Thursday, September 24, 2009

The Path to Respect

"Respect yourself"

"Respect the process"

"Respect your elders/teachers/parents"

"Respect the power of nature"

"With all due respect..."

"I get no respect"

"R-E-S-P-E-C-T, Find out what it means to me..."

At the word respect has sixteen definitions, eight as a noun, four as a verb, and four uses as an idiom. Almost every one of those definitions has multiple synonyms. According to the word originated between 1300-1350. Obviously, it is a hugely important word in the world and even more important concept. We could use it in almost any context we wish, and often do, as we see from the phrases above.

However with common usage comes overusage which is followed quickly by meaningless. Has the idea of respect become meaningless? Has commonality of usage led to a commonality of practice? Perhaps not.

We can look at the headlines and see pop stars disrespecting each other or football players complaining about a lack of respect because the quarterback only threw to them once. It is unfortunate these are the images many of our middle schoolers see each day when they go home because they distort the meaning of respect.

I think my favorite definition of the sixteen possible is this one:

esteem for or a sense of the worth or excellence of a person, a personal quality or ability, or something considered as a manifestation of a personal quality or ability.

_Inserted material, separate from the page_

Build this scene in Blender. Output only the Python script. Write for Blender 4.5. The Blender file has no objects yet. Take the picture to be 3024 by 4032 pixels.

So, in order to respect someone, we must identify a personal quality or ability of that person. If we teach our students to search for the worth of a person, we are teaching them how to respect a person. With the action of identification, we breathe meaning back into word respect.

We teach our students to always find the excellence in a person. This, I think, is a much more positive notion of respect. In situations where disrespect is shown, we can now have discussions searching for worth and excellence of the offended person. Teachers help students develop strategies and tactics for seeking quality or ability in a person. Most importantly we teach our students to find excellence within themselves.